→ **PROBLEM STATEMENT**
From the first line of the data below through the line holding "rock('reef_rock', 'overhanging dark", output each line exactly and leave the pictures out.
╭─ DATASET EXCERPT
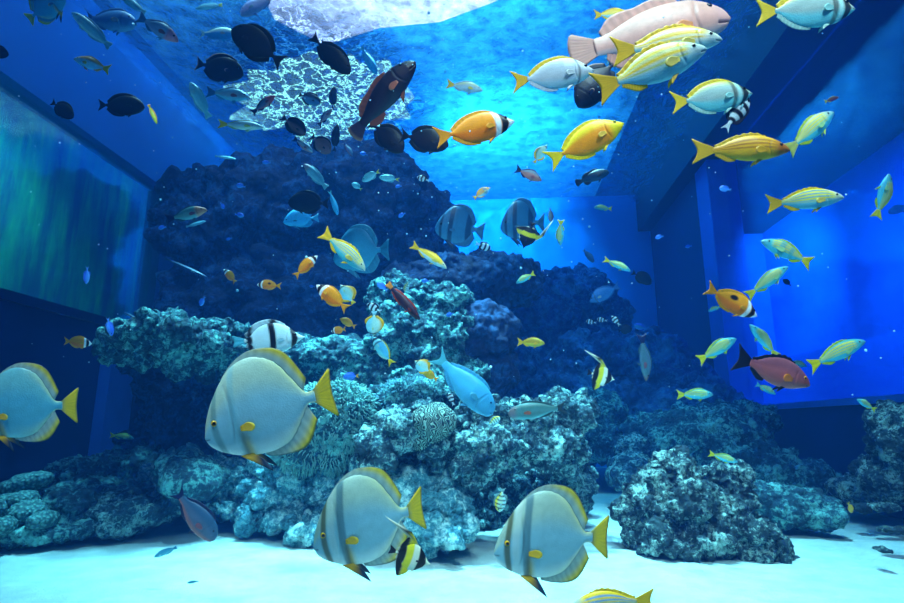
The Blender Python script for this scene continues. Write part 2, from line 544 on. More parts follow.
# central boulders
rock('boulder', 'pale-topped boulder left of centre carrying the maze coral, lit from above',
     [(410, 430, 3.95, 34, 24, .3, 8), (382, 448, 3.9, 30, 20, .28, 25), (432, 436, 4.0, 24, 26, .3), (395, 462, 4.25, 38, 18, .3), (440, 468, 4.5, 26, 30, .3)], R_PALE, .014, .15, .045, bs=.3, sq=.95)
rock('boulder', 'large rough boulder in the centre above the dark sandy cave',
     [(510, 422, 4.3, 50, 22, .4, -4), (560, 416, 4.45, 32, 22, .4), (492, 448, 4.0, 44, 20, .35, 12), (540, 446, 4.25, 36, 24, .35), (470, 466, 4.15, 26, 22, .3), (566, 476, 4.75, 22, 42, .35),
      (530, 490, 5.4, 60, 50, .4), (460, 500, 5.0, 40, 40, .3)], R_PALE, .016, .18, .05, bs=.32, sq=.92)
rock('boulder', 'bright rubble mound between the low batfish and the central cave',
     [(440, 500, 3.9, 26, 30, .25), (455, 525, 3.8, 20, 18, .25), (415, 505, 3.9, 30, 36, .25), (440, 530, 3.75, 34, 16, .3), (385, 530, 3.9, 40, 22, .3)], R_SLOPE, .014, .17, .04, bs=.3)
rock('reef_slope', 'broad bright slope of broken coral rock running down to the left sand',
     [(300, 485, 4.8, 50, 30, .5), (240, 480, 5.1, 60, 18, .5), (190, 476, 5.3, 42, 22, .4), (345, 500, 4.6, 34, 32, .4), (250, 502, 4.9, 60, 12, .5), (290, 515, 4.6, 44, 12, .4),
      (330, 470, 4.8, 34, 24, .4), (320, 526, 4.2, 30, 14, .3), (375, 500, 4.4, 30, 40, .3)], R_SLOPE, .018, .2, .045)
rock('boulder', 'dark rounded boulder at the left of the slope behind the purple-grey fish',
     [(192, 478, 4.4, 30, 20, .25), (180, 470, 4.5, 22, 18, .2)], R_TEAL, .016, .08, .025)
# brush boulder is built below; middle reef
rock('reef_rock', 'rock column in the middle with pale coral crust on its crown',
     [(430, 350, 5.4, 42, 44, .45), (405, 340, 5.4, 36, 36, .4), (440, 312, 5.6, 36, 24, .4), (400, 300, 5.8, 34, 20, .4), (420, 395, 5.2, 50, 34, .5), (465, 380, 5.4, 26, 30, .4)], R_TEAL, .02, .2, .05)
rock('reef_rock', 'shaded round rock block right of the crusted column',
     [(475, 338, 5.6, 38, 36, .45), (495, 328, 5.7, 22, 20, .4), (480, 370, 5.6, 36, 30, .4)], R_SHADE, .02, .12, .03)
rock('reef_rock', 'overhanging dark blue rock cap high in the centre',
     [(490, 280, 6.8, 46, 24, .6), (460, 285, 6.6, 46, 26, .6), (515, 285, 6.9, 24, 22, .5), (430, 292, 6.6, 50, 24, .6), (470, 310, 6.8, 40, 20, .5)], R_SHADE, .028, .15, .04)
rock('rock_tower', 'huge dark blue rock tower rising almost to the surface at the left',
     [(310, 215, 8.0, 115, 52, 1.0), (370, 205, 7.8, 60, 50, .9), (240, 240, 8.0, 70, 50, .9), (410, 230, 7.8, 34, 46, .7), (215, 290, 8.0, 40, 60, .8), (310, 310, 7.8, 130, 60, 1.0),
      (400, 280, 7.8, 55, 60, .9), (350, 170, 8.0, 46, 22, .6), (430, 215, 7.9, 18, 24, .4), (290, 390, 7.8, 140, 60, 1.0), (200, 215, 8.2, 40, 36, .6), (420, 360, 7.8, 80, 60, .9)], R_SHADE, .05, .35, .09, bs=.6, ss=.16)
rock('reef_shelf', 'left rock shelf, a bright coral-crusted plate over a dark hollow',
     [(190, 343, 4.9, 56, 20, .6, -4), (148, 348, 4.9, 30, 14, .4), (225, 350, 5.0, 44, 20, .5), (205, 358, 5.2, 44, 20, .4), (132, 340, 5.0, 14, 10, .2)], R_TEAL, .018, .24, .055)
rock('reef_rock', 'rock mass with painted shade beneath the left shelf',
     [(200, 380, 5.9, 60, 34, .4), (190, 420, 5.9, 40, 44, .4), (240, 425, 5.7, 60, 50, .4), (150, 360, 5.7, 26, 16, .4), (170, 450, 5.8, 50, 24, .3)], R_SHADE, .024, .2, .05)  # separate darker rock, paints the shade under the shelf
rock('reef_rock', 'long ridge of dim rock behind the large striped butterflyfish',
     [(320, 362, 5.5, 60, 24, .5), (370, 370, 5.4, 30, 30, .4), (290, 380, 5.5, 50, 26, .5), (350, 400, 5.3, 50, 30, .4), (270, 350, 5.6, 36, 16, .4)], R_TEAL, .02, .13, .035)
# right side
rock('boulder', 'big dark pitted boulder standing on the sand at the right',
     [(680, 502, 4.05, 46, 34, .38), (650, 515, 4.0, 26, 28, .3), (678, 478, 4.15, 30, 22, .28), (715, 520, 3.95, 40, 34, .32), (740, 540, 3.9, 34, 18, .25), (686, 538, 3.85, 54, 20, .3), (764, 552, 3.85, 18, 10, .18), (716, 490, 4.1, 30, 22, .25), (660, 466, 4.2, 12, 12, .12)], R_DARK, .013, .22, .05, bs=.34)
rock('boulder', 'low dark rock behind the big pitted boulder',
     [(790, 508, 4.6, 44, 18, .3), (760, 500, 4.7, 30, 18, .3), (825, 516, 4.4, 18, 12, .2)], R_TEAL, .016, .08, .03)
rock('boulder', 'pale blue rounded stones at the end of the sand lane',
     [(632, 470, 6.2, 20, 18, .3), (620, 478, 6.0, 12, 12, .25), (640, 450, 6.6, 26, 16, .3)], R_PALE, .022, .08, .025)
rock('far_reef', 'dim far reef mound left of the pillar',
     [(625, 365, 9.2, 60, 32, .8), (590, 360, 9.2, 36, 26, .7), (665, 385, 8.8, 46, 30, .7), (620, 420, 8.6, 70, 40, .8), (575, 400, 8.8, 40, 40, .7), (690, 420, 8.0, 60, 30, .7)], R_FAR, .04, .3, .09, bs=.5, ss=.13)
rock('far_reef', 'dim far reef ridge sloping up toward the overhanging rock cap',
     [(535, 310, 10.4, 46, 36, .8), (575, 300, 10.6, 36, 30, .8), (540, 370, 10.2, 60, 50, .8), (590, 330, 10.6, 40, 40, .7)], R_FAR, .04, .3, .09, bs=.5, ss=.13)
rock('reef_slope', 'shadowed reef slope under the right window behind the pitted boulder',
     [(700, 440, 6.6, 60, 30, .6), (745, 460, 6.2, 50, 20, .5), (720, 425, 7.2, 50, 22, .6), (660, 440, 7.2, 40, 26, .5), (785, 478, 5.8, 46, 16, .4)], R_TEAL, .028, .18, .06, bs=.45, ss=.1)
rock('reef_rock', 'dark rock stack against the right wall by the picture edge',
     [(900, 440, 4.6, 24, 38, .25), (888, 475, 4.7, 24, 22, .25), (870, 490, 5.2, 40, 14, .3)], R_DARK, .02, .12, .035)
rock('boulder', 'small teal rock alone on the left sand',
     [(266, 520, 4.4, 13, 9, .12), (274, 524, 4.35, 10, 6, .1)], R_TEAL, .009, .04, .015, bs=.12, ss=.04)
rock('boulder', 'knobbly rock pile at the far left between sand and dark wall',
     [(70, 510, 4.4, 36, 18, .3), (50, 530, 4.1, 44, 10, .25), (90, 495, 4.8, 44, 14, .3), (30, 535, 4.0, 40, 12, .2)], R_TEAL, .015, .09, .03)
rock('boulder', 'bright craggy rock in front of the left pile',
     [(115, 520, 4.3, 32, 15, .25), (145, 512, 4.4, 30, 14, .25), (125, 500, 4.5, 20, 14, .2), (170, 505, 4.5, 24, 12, .2)], R_PALE, .013, .08, .03)
rock('reef_rock', 'dark low reef in the left background below the shelf',
     [(120, 476, 5.6, 46, 18, .4), (90, 470, 6.0, 36, 12, .4), (150, 465, 5.6, 44, 20, .4), (150, 492, 5.2, 40, 14, .4)], R_TEAL, .025, .14, .05)
rock('boulder', 'mid-sized rocks right of the central boulder', [(600, 440, 7.6, 24, 20, .35), (595, 415, 7.8, 30, 26, .4)], R_TEAL, .03, .12, .04)
for (x_, y_, d_, rx, ry, lb) in [(884, 507, 4.4, 14, 4, 'flat dark stone on the right sand, farther one'), (893, 530, 3.75, 14, 3, 'flat dark stone at the right picture edge, nearer one'),
                                 (862, 508, 4.6, 8, 5, 'small stone beside the tiny yellow fish'), (882, 550, 3.4, 5, 2, 'pebble lying alone on the right sand')]:
    rock('stone', lb, [(x_, y_, d_, rx, ry, .07), (x_ + rx * .5, y_ + 1, d_, rx * .6, ry * .8, .05)], R_DARK, .008, .02, .01, cat='stone', bs=.1, ss=.03)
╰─
→ **EXERCISE SOLUTION**
The Blender Python script for this scene continues. Write part 2, from line 544 on. More parts follow.
# central boulders
rock('boulder', 'pale-topped boulder left of centre carrying the maze coral, lit from above',
     [(410, 430, 3.95, 34, 24, .3, 8), (382, 448, 3.9, 30, 20, .28, 25), (432, 436, 4.0, 24, 26, .3), (395, 462, 4.25, 38, 18, .3), (440, 468, 4.5, 26, 30, .3)], R_PALE, .014, .15, .045, bs=.3, sq=.95)
rock('boulder', 'large rough boulder in the centre above the dark sandy cave',
     [(510, 422, 4.3, 50, 22, .4, -4), (560, 416, 4.45, 32, 22, .4), (492, 448, 4.0, 44, 20, .35, 12), (540, 446, 4.25, 36, 24, .35), (470, 466, 4.15, 26, 22, .3), (566, 476, 4.75, 22, 42, .35),
      (530, 490, 5.4, 60, 50, .4), (460, 500, 5.0, 40, 40, .3)], R_PALE, .016, .18, .05, bs=.32, sq=.92)
rock('boulder', 'bright rubble mound between the low batfish and the central cave',
     [(440, 500, 3.9, 26, 30, .25), (455, 525, 3.8, 20, 18, .25), (415, 505, 3.9, 30, 36, .25), (440, 530, 3.75, 34, 16, .3), (385, 530, 3.9, 40, 22, .3)], R_SLOPE, .014, .17, .04, bs=.3)
rock('reef_slope', 'broad bright slope of broken coral rock running down to the left sand',
     [(300, 485, 4.8, 50, 30, .5), (240, 480, 5.1, 60, 18, .5), (190, 476, 5.3, 42, 22, .4), (345, 500, 4.6, 34, 32, .4), (250, 502, 4.9, 60, 12, .5), (290, 515, 4.6, 44, 12, .4),
      (330, 470, 4.8, 34, 24, .4), (320, 526, 4.2, 30, 14, .3), (375, 500, 4.4, 30, 40, .3)], R_SLOPE, .018, .2, .045)
rock('boulder', 'dark rounded boulder at the left of the slope behind the purple-grey fish',
     [(192, 478, 4.4, 30, 20, .25), (180, 470, 4.5, 22, 18, .2)], R_TEAL, .016, .08, .025)
# brush boulder is built below; middle reef
rock('reef_rock', 'rock column in the middle with pale coral crust on its crown',
     [(430, 350, 5.4, 42, 44, .45), (405, 340, 5.4, 36, 36, .4), (440, 312, 5.6, 36, 24, .4), (400, 300, 5.8, 34, 20, .4), (420, 395, 5.2, 50, 34, .5), (465, 380, 5.4, 26, 30, .4)], R_TEAL, .02, .2, .05)
rock('reef_rock', 'shaded round rock block right of the crusted column',
     [(475, 338, 5.6, 38, 36, .45), (495, 328, 5.7, 22, 20, .4), (480, 370, 5.6, 36, 30, .4)], R_SHADE, .02, .12, .03)
rock('reef_rock', 'overhanging dark blue rock cap high in the centre',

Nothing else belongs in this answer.